Нельзя думать, что преступление против своего предприятия совершается в одном месте, а матери отказываются от своих детей где-то в другом месте. Это – многомерные ценностные сети. Они проявляются во всех сферах жизни – и, безусловно, напрямую касаются семьи.
Любовь к детям выражается в готовности работать на трех работах, брать кредит. В советское время мы не знали, что это такое. Брать кредит для себя, для ребенка, для женщины, с которой при кредите на 20 лет и отношения планируются на длительное время, – сколько моральных обязательств это порождает!
Эти ценности формировались для бизнеса, но в итоге определяют и ваше отношение к матери – как она будет жить, будете ли вы ей давать деньги, – и ваше отношение к жене – способны ли вы уважать ее право на карьеру и самореализацию или будете скрываться от алиментов.

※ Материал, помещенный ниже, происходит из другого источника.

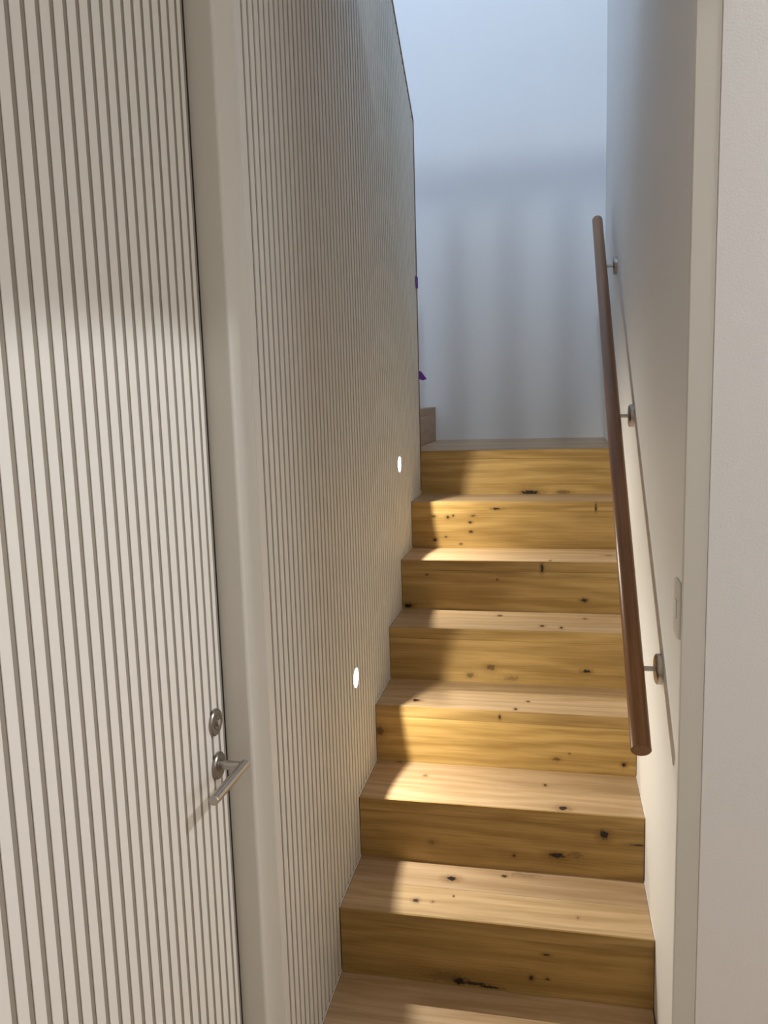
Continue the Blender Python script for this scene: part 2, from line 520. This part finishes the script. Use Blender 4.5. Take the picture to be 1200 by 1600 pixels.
KNOT_T = {5: [(0.5656, 1.281, 0.0075, 0.012, 1), (0.5593, 1.0389, 0.0046, 0.012, 0.8), (0.772, 1.1493, 0.0187, 0.012, 0.6)], 4: [(0.3778, 0.9488, 0.0093, 0.012, 0.8), (0.5318, 0.8306, 0.0088, 0.0119, 1), (0.5971, 0.8139, 0.0065, 0.0117, 1), (0.681, 0.9369, 0.0089, 0.012, 0.6)], 3: [(0.1256, 0.5667, 0.0147, 0.0112, 1), (0.4538, 0.5329, 0.006, 0.008, 1), (0.4898, 0.6038, 0.0061, 0.0067, 0.9)], 2: [(0.1765, 0.4203, 0.008, 0.0086, 0.5), (0.547, 0.4118, 0.0057, 0.0074, 0.9), (0.5989, 0.2788, 0.0162, 0.012, 1), (0.078, 0.5064, 0.0104, 0.0069, 0.7)], 1: [(0.2859, 0.1824, 0.0181, 0.012, 1), (0.4332, 0.219, 0.0072, 0.0063, 0.9), (0.2011, 0.0657, 0.0087, 0.0084, 0.9), (0.3011, 0.1026, 0.0028, 0.0046, 0.9), (0.6351, 0.0624, 0.0041, 0.0054, 0.6), (0.4908, 0.2347, 0.0542, 0.012, 0.3), (0.2472, 0.0676, 0.0052, 0.0056, 0.6)], 7: [(0.3875, 1.598, 0.0167, 0.012, 0.9)], 6: [(0.5976, 1.2658, 0.0294, 0.012, 0.5)]}
st = empty('staircase', (W / 2, 0, 0))
tag(st, 'knotty oak staircase with square treads climbing to the landing', 'staircase')
X0, X1 = 0.0016, W - 0.0016


def board(name, a, b, knots, across, idx, parent, dark=1.0):
    c = (Vector(a) + Vector(b)) / 2
    ci = 1 if across == 'y' else 2
    kn = []
    for (x, v, rx, rv, s) in knots:
        if a[ci] - 0.02 < v < b[ci] + 0.02:
            kn.append((x - c[0], v - c[ci], rx, rv, s))
    t = random.uniform(0.88, 1.08) * dark
    w_ = random.uniform(0.94, 1.05)
    cl, cd = (OAK_L, OAK_D) if across == 'y' else (RIS_L, RIS_D)
    L_ = (cl[0] * t, cl[1] * t, cl[2] * t * w_)
    D_ = (cd[0] * t, cd[1] * t, cd[2] * t * w_)
    m = oak('oak_board', L_, D_, 0.42, kn, across, (random.uniform(0, 20), random.uniform(0, 20), random.uniform(0, 20)), random.uniform(0.7, 1.25))
    return box(name, a, b, m, parent, 0.0009)


TH = 0.038
for i in range(1, 8):
    y0 = (i - 1) * TR
    zt = i * R
    board('riser', (X0, y0 + 0.0004, zt - R - 0.02), (X1, y0 + 0.02, zt - TH - 0.0004), KNOT_R.get(i, ()), 'z', i, st)
    kt = KNOT_T.get(i, ())
    board('nosing', (X0, y0, zt - TH), (X1, y0 + 0.0055, zt), KNOT_R.get(i, ()), 'z', i, st)
    y0 += 0.0057
    if i < 7:
        ym = y0 + random.uniform(0.118, 0.140)
        board('tread_board', (X0, y0, zt - TH), (X1, ym - 0.0002, zt), kt, 'y', i, st)
        board('tread_board', (X0, ym + 0.0002, zt - TH), (X1, i * TR + 0.02, zt), kt, 'y', i, st)
    else:
        xl = -0.052
        yy = y0
        n = 0
        while yy < YB - 0.001:
            y2 = min(yy + 0.132, YB - 0.001)
            xa = X0 if yy < YE + 0.004 else xl
            if yy < YE + 0.004 < y2:
                y2 = YE + 0.0045
            board('tread_board', (xa, yy + 0.0002, zt - TH), (X1, y2 - 0.0002, zt), kt, 'y', 20 + n, st)
            yy = y2
            n += 1

# upper flight behind the slatted wall
uf = empty('upper_staircase', (-0.58, YE, 7 * R))
tag(uf, 'upper oak stairs turning left from the landing', 'staircase')
box('riser', (-0.072, YE + 0.005, 7 * R - TH), (-0.0535, YB - 0.0005, 8 * R - TH - 0.012), oak('oak_winder', RIS_W, RIS_V, 0.42, (), 'z', (4, 7, 2), 0.8, 'y'), uf, 0.0009)
box('tread_board', (XL + 0.002, YE + 0.005, 8 * R - TH - 0.0115), (-0.0535, YB - 0.0005, 8 * R - 0.0115), oak('oak_winder_tread', RIS_W, RIS_V, 0.42, (), 'z', (1, 3, 9), 0.8, 'y'), uf, 0.0009)
for i in range(1, 8):
    ya = YE + 0.005 - (i - 1) * TR
    zt = 8 * R - 0.0115 + i * R
    box('riser', (XL + 0.002, ya - 0.02, zt - R), (-0.116, ya - 0.0004, zt - TH), M_BEHIND, uf, 0.0009)
    box('tread_board', (XL + 0.002, ya - TR - (0.02 if i < 7 else 0), zt - TH), (-0.116, ya, zt), M_BEHIND, uf, 0.0009)

# ------------------------------------------------------------------ slatted door
dr = empty('door_1', (XD, (DY0 + DY1) / 2, 0.0))
tag(dr, 'white slatted door with steel lever handle at left of stairs', 'door', kind=S)
box('door_panel', (XD - 0.046, DY0, 0.006), (XD - NT, DY1, DZ), M_BACK, dr)
box('door_gap_shade', (XD - 0.046, DY1 + 0.0008, 0.006), (XD - 0.0012, -0.4930, DZ), M_DARK, dr)  # dark strip in the door gap, shade put in as colour
GROOVE = 0.0106
g0 = -0.5285  # last groove before the latch edge
DP = 0.0320
yc = g0
lim = -0.5100
while lim > DY0:
    a = max(yc + GROOVE / 2, DY0)
    b = lim
    if b - a > 0.003:
        box('slat', (XD - NT, a, 0.006), (XD, b, DZ), M_SLAT, dr, 0.0006)
    lim = yc - GROOVE / 2
    yc -= DP
# lock and lever
ly, lz, ky_, kz = -0.547, 0.854, -0.5485, 0.9440
lk = lathe('lock_rose', [(0, 0), (0.0265, 0), (0.0265, 0.004), (0.0245, 0.0065), (0.016, 0.0065), (0.0155, 0.0055), (0.0135, 0.0055), (0.013, 0.007), (0, 0.007)], (XD, ky_, kz), (1, 0, 0), M_STEELD, dr)
lathe('lock_cylinder', [(0, 0), (0.0075, 0), (0.0075, 0.0045), (0.006, 0.0055), (0, 0.0055)], (XD + 0.007, ky_, kz), (1, 0, 0), M_STEEL, lk)
lathe('lever_rose', [(0, 0), (0.0265, 0), (0.0265, 0.005), (0.0245, 0.0075), (0.0125, 0.0075), (0.012, 0.009), (0, 0.009)], (XD, ly, lz), (1, 0, 0), M_STEELD, dr)
lv = lathe('lever', [(0, 0), (0.0088, 0), (0.0096, 0.001), (0.0096, 0.152), (0.0088, 0.153), (0, 0.153)], (XD + 0.055, ly + 0.0096, lz + 0.002), (0, -1, 0.012), M_STEEL, dr)
lathe('lever_neck', [(0.0088, 0), (0.0088, 0.048)], (XD + 0.008, ly, lz + 0.002), (1, 0, 0), M_STEEL, lv)

# ------------------------------------------------------------------ handrail
RX = 0.760


def zr(y):
    return 0.912 + 0.731 * (y + 0.019)


ra, rb = Vector((RX, -0.199, zr(-0.199))), Vector((RX, 1.915, zr(1.915)))
ax = (rb - ra).normalized()
hr = empty('handrail', ra)
tag(hr, 'round brown timber handrail on steel brackets along the right wall', 'handrail')
ln = (rb - ra).length
rad = 0.0225
# turned bar built along local x so that the grain runs with it
bm = bmesh.new()
NS = 32
prof = [(rad - 0.002, 0), (rad, 0.002), (rad, ln - 0.008), (rad - 0.0025, ln - 0.0025), (rad - 0.008, ln)]
rings = [[bm.verts.new((h, r * math.cos(2 * math.pi * i / NS), r * math.sin(2 * math.pi * i / NS))) for i in range(NS)] for r, h in prof]
for A, B in zip(rings, rings[1:]):
    for i in range(NS):
        bm.faces.new((A[i], A[(i + 1) % NS], B[(i + 1) % NS], B[i]))
bm.faces.new(rings[0])
bm.faces.new(rings[-1][::-1])
me = mesh_from_bm('rail', bm, True)
rail = link('rail', me, M_RAIL, hr, ra)
rail.rotation_euler = ax.to_track_quat('X', 'Z').to_euler()
me.set_sharp_from_angle(angle=math.radians(40))
for by in (-0.019, 0.769, 1.574):
    bz = zr(by) - 0.004
    bk = lathe('bracket', [(0, 0), (0.0365, 0), (0.0365, 0.011), (0.034, 0.0145), (0.030, 0.0165), (0, 0.0165)], (W, by, bz), (-1, 0, 0), M_STEEL, hr)
    lathe('bracket_arm', [(0.0062, 0), (0.0062, 0.036)], (W - 0.0155, by, bz), (-1, 0, 0), M_STEEL, bk, 20)

# ------------------------------------------------------------------ recessed step lights
def drill(o, y, z, r):
    """cut a round hole along x through the face of a wall piece"""
    bm = bmesh.new()
    bmesh.ops.create_cone(bm, cap_ends=True, segments=48, radius1=r, radius2=r, depth=0.05,
                          matrix=Matrix.Translation((0, y, z)) @ Matrix.Rotation(math.pi / 2, 4, 'Y'))
    cut = link('cutter', mesh_from_bm('cutter', bm), None)
    md = o.modifiers.new('hole', 'BOOLEAN')
    md.operation = 'DIFFERENCE'
    md.solver = 'EXACT'
    md.object = cut
    bpy.context.view_layer.update()
    dg = bpy.context.evaluated_depsgraph_get()
    me = bpy.data.meshes.new_from_object(o.evaluated_get(dg))
    o.modifiers.clear()
    o.data = me
    bpy.data.objects.remove(cut, do_unlink=True)


HOLE, DEPTH, LIFT = 0.0285, 0.0110, 0.0175
for (ly_, lz_, lab) in ((0.2685, 0.7475, 'glowing round step light in slatted wall beside the lower steps'),
                        (1.0375, 1.3145, 'glowing round step light in slatted wall beside the upper steps')):
    sl = empty('step_light', (0.0, ly_, lz_))
    tag(sl, lab, 'step light', 'recessed step lights in the slatted wall')
    drill(CORE, ly_, lz_, HOLE + 0.0012)
    for a, b, o in SLATS:
        if a < ly_ + HOLE + 0.0012 and b > ly_ - HOLE - 0.0012:
            drill(o, ly_, lz_, HOLE + 0.0012)
    # recessed cup: glowing inner wall, lens at the bottom, lamp close under the upper lip
    lathe('rim', [(HOLE + 0.0010, -0.019), (HOLE + 0.0010, 0.0006), (HOLE, 0.0006), (HOLE, -0.0005)], (0, ly_, lz_), (1, 0, 0), M_WHITE, sl)
    lathe('cup', [(HOLE, -0.0005), (HOLE, -0.018)], (0, ly_, lz_), (1, 0, 0), M_LED, sl)
    lathe('lens', [(HOLE, -0.018), (0, -0.018)], (0, ly_, lz_), (1, 0, 0), M_LED, sl)
    lamp('step_light_lamp', 'SPOT', (-DEPTH, ly_, lz_ + LIFT), 22.0, WARM, (1.0, ly_, lz_ + LIFT - 1.05), spot_size=math.radians(178), spot_blend=1.0, shadow_soft_size=0.0017)

# ------------------------------------------------------------------ light switch on the right wall
sy, sz = -0.262, 1.120
swt = empty('light_switch', (W, sy, sz))
tag(swt, 'white light switch plate on the right stair wall below the handrail', 'switch')
box('switch_plate', (W - 0.006, sy - 0.0285, sz - 0.058), (W, sy + 0.036, sz + 0.058), M_SWITCH, swt, 0.002)
box('rocker', (W - 0.009, sy - 0.010, sz - 0.020), (W - 0.006, sy + 0.012, sz + 0.020), M_WHITE, swt, 0.0015)

# ------------------------------------------------------------------ scraps of tape on the wall end
bm = bmesh.new()
bm_box(bm, (-0.0016, -0.020, -0.023), (0.0012, 0.026, 0.023))
link_t = link('masking_tape', mesh_from_bm('masking_tape', bm), M_TAPE, None, (0.0042, YE - 0.019, 2.044))
tag(link_t, 'small upright purple tape strip high on the slatted wall edge', 'tape', 'purple tape scraps')
tp = prism('masking_tape', [(0.0026, 1.676), (0.0120, 1.672), (0.0350, 1.640), (0.0190, 1.634), (0.0026, 1.640)], 'y', YE + 0.0005, YE + 0.0014, M_TAPE)
tag(tp, 'torn purple tape flap sticking out low on the slatted wall edge', 'tape', 'purple tape scraps')

# ------------------------------------------------------------------ ceiling lights and upper balustrade (out of frame, they light the place)
for (x, y, z, lab) in ((1.80, -0.622, ZC, 'round white downlight in the ceiling close to the partition wall'),
                       (0.40, -1.5, 5.20, 'round white downlight hanging above the upper floor')):
    d = empty('downlight', (x, y, z))
    tag(d, lab, 'downlight', 'round ceiling downlights')
    lathe('rim', [(0.056, 0), (0.056, -0.004), (0.046, -0.006), (0.044, -0.001)], (x, y, z), (0, 0, 1), M_WHITE, d)
    lathe('lens', [(0.044, -0.001), (0, -0.001)], (x, y, z), (0, 0, 1), M_LAMP, d)
    if z > 4:
        lathe('stem', [(0.012, 0.001), (0.012, ZR - z)], (x, y, z), (0, 0, 1), M_WHITE, d, 16)
w2 = empty('added_window', (XR, -1.35, 0.95))  # frame made up to carry the added room fill light
tag(w2, 'added white frame around the fill light in the right wall of the room', 'window', kind=S)
boxes('window_frame', [((XR - 0.02, -1.78, 0.95), (XR + 0.02, -1.73, 2.25)), ((XR - 0.02, -0.97, 0.95), (XR + 0.02, -0.92, 2.25)),
                       ((XR - 0.02, -1.73, 0.95), (XR + 0.02, -0.97, 1.0)), ((XR - 0.02, -1.73, 2.20), (XR + 0.02, -0.97, 2.25))], M_WHITE, w2, (XR, -1.35, 0.95))
bal = empty('balustrade', (W / 2, 0.24, ZU))
tag(bal, 'timber balustrade at the edge of the upper floor', 'balustrade')
box('top_rail', (0.0, 0.215, ZU + 0.945), (W - 0.001, 0.285, ZU + 1.0), M_CAP, bal, 0.004)
for i in range(-3, 4):
    x = 0.377 + i * 0.128
    if 0.02 < x < W - 0.02:
        box('baluster', (x - 0.019, 0.231, ZU - 0.018), (x + 0.019, 0.269, ZU + 0.945), M_CAP, bal, 0.002)
tag(boxes('upper_floor', [((-0.112, YF, ZU - 0.0195), (W - 0.001, 0.30, ZU - 0.001)), ((XL + 0.001, YF, ZU - 0.0195), (-0.1125, -0.25, ZU - 0.001))], M_BEHIND), 'oak floor of the upper storey', 'floor', kind=S)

Это все новые вызовы, которым не учат ни школа, ни родители, ни телевизор. Наоборот, все институции говорят: если ты обманешь – ничего страшного, если ты агрессивный – молодец, если ты можешь легко уволить человека, с которым проработал пять лет, – нормально, ты ведь начальник. Неудивительно, что при этом возникает феномен «плутовской семьи»: я не вор, я не гад, не злодей – я просто немножечко тут поплутую, как я и привык в широкой социальной жизни. Эту плазму отношений нельзя разделить. Большое заблуждение считать, что только частные ценности являются семейными. То, что находится в «большом» социуме, – не менее важно. А сознание эти вещи не фиксируют как взаимосвязанные.

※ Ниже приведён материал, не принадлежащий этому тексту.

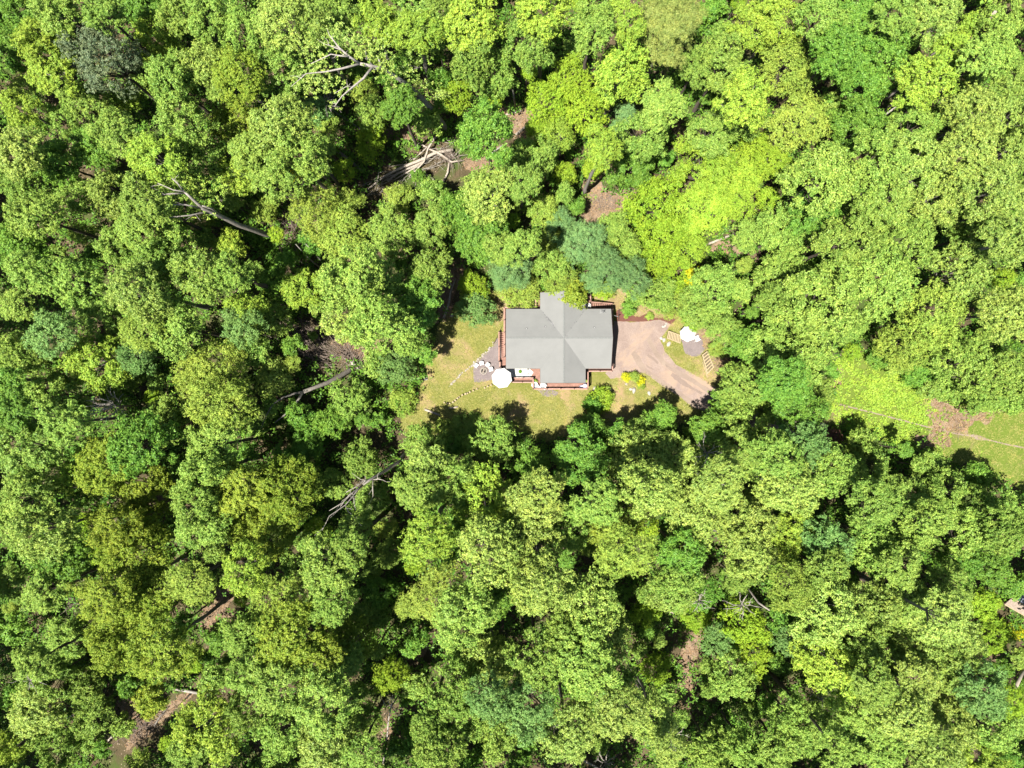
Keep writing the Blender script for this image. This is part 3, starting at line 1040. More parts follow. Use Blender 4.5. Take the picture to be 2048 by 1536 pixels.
# ------------------------------------------------------------------ stones
def rock_mesh(seed, mat, name="stone"):
    rg = random.Random(seed)
    import bmesh
    bm = bmesh.new()
    bmesh.ops.create_icosphere(bm, subdivisions=2, radius=1)
    ph = [rg.uniform(0, 6) for _ in range(6)]
    for v in bm.verts:
        c = v.co
        w = 1 + 0.16 * math.sin(2.3 * c.x + ph[0]) + 0.14 * math.sin(2.7 * c.y + ph[1]) + 0.1 * math.sin(4 * c.z + ph[2]) + rg.uniform(-0.07, 0.07)
        v.co = Vector((c.x * w, c.y * w * 0.8, max(c.z * w * 0.6, -0.3)))
    me = bpy.data.meshes.new(name)
    bm.to_mesh(me)
    bm.free()
    me.materials.append(mat)
    return me


ROCKS = [rock_mesh(i, M['stone']) for i in range(4)] + [rock_mesh(i + 9, M['stone_white']) for i in range(3)]


def rock(x, y, r_, label, k, name="stone", group=None, cat="stone"):
    o = link(name, ROCKS[k])
    p = W(x, y)
    o.location = (p.x, p.y, r_ * 0.18)
    o.scale = (r_, r_ * random.uniform(0.8, 1.1), r_ * random.uniform(0.8, 1.1))
    o.rotation_euler = (0, 0, random.uniform(0, 6.3))
    return tag(o, label, cat, group)


def X5(x, y): return 820 + x / 5.12, 560 + y / 5.12


path = [(855, 640), (838, 672), (812, 712), (770, 748), (730, 785), (690, 815), (655, 845), (640, 868), (605, 903), (575, 925), (545, 945), (515, 972), (487, 1003), (455, 1035), (425, 1060), (392, 1098)]
for i in range(len(path) - 1):
    (ax, ay), (bx, by) = path[i], path[i + 1]
    L = math.hypot(bx - ax, by - ay)
    k = max(2, int(L / 13))
    for j in range(k):
        t = (j + random.uniform(-0.2, 0.2)) / k
        x, y = X5(ax + (bx - ax) * t + random.uniform(-9, 9), ay + (by - ay) * t + random.uniform(-7, 7))
        o = rock(x, y, random.uniform(0.08, 0.17) if random.random() < 0.85 else random.uniform(0.14, 0.22), "pale stone in the loose border curving from house stairs across the lawn", random.choice((0, 1, 2, 3, 4, 5)), group="stones bordering the lawn and patio")
mb = MB()
ep = [X5(*t) for t in ((942, 482), (915, 530), (893, 585), (872, 630), (850, 660))]
mb.tube([W(x, y, 0.05) for x, y in ep], [0.05] * 5, 6)
tag(mb.build("lawn_edging", M['dark_wood']), "dark curved edging strip between lawn and the outside stairs", "edging")

for i, (x, y) in enumerate(((830, 1076), (797, 1089), (765, 1104), (686, 1116), (648, 1133), (613, 1147), (588, 1160), (567, 1166), (536, 1178), (505, 1197), (487, 1211), (463, 1232), (440, 1251), (408, 1265), (380, 1263), (352, 1256))):
    p = W(*X5(x, y), 0.15)
    r_ = random.uniform(0.10, 0.15)
    h = random.uniform(0.3, 0.45)
    e_ = tag(empty("edging_stump", (p.x, p.y, 0)), "short round wooden stump in the row from umbrella towards the trees", "stump", "row of wooden stumps across the lawn")
    own(MB().lathe((0, 0, 0), [(r_ * 1.05, 0), (r_, h - 0.01)], 10), e_, "bark", M['bark'])
    own(MB().lathe((0, 0, h - 0.012), [(r_ * 0.93, 0), (r_ * 0.9, 0.02)], 10), e_, "cut_face", M['timber'])

for x, y, r_, lab, k in ((1337.3, 687.2, 0.36, "pale boulder in the grass below the first timber steps", 4), (1330.5, 650.5, 0.30, "white rock where the mulch bed meets the drive", 5),
                         (1326.5, 653.5, 0.2, "small white rock on the drive side near the mulch bed", 4), (1333, 648, 0.2, "small white rock at the tip of the mulch bed", 6),
                         (1323, 677, 0.28, "flat white rock at the foot of the first timber steps", 6), (1328, 681, 0.3, "pale rock between the drive and the timber steps", 4),
                         (1189, 778, 0.36, "white rock on the lawn near the front deck corner", 5), (1193, 781, 0.25, "smaller white rock touching one near the deck corner", 4),
                         (1218.6, 778.6, 0.42, "upright pale grey rock on the lawn above the leafy shrubs", 0), (1268, 782, 0.44, "large white rock on the lawn below the golden shrub", 5),
                         (1262, 778, 0.28, "flat white rock beside the large one below the golden shrub", 6), (1252.5, 767.7, 0.26, "small grey rock just beneath the golden shrub", 1),
                         (1298.6, 787, 0.3, "white rock at the edge of the tree shade by the drive", 4), (1645, 850, 0.6, "pale boulder at the meadow corner beside the maroon bush", 5),
                         (849, 757, 0.25, "pale stone at the lawn edge under blue green shrub", 4), (853, 757.5, 0.2, "small pale stone at the lawn edge under blue green shrub", 6),
                         (903, 632, 0.26, "pale stone beside the fallen trunk at the lawn edge", 4)):
    rock(x, y, r_, lab, k, "boulder", cat="rock")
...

– Фиксация этой взаимосвязи позволит оздоровить обе части единой реальности?
– Безусловно. Фиксация того, что важна адекватная процессам модернизации идеология. И очень важно, чему учителя учат детей.
– Понятно, в семье отражается окружающий мир.
– Семья – это интегральный институт, в котором проявляются все качества общества. Это узел соединения всех условий жизни системы. Это частный элемент, но как по черепку амфоры археолог реконструирует устройство крито-микенской культуры, так и в семье – по тому, кричит ли на ребенка отец, как и какие решения принимают супруги, определяются все факторы жизни общества: ценностные, идеологические, социальные. Особенно идеологические, на которые сейчас всем наплевать.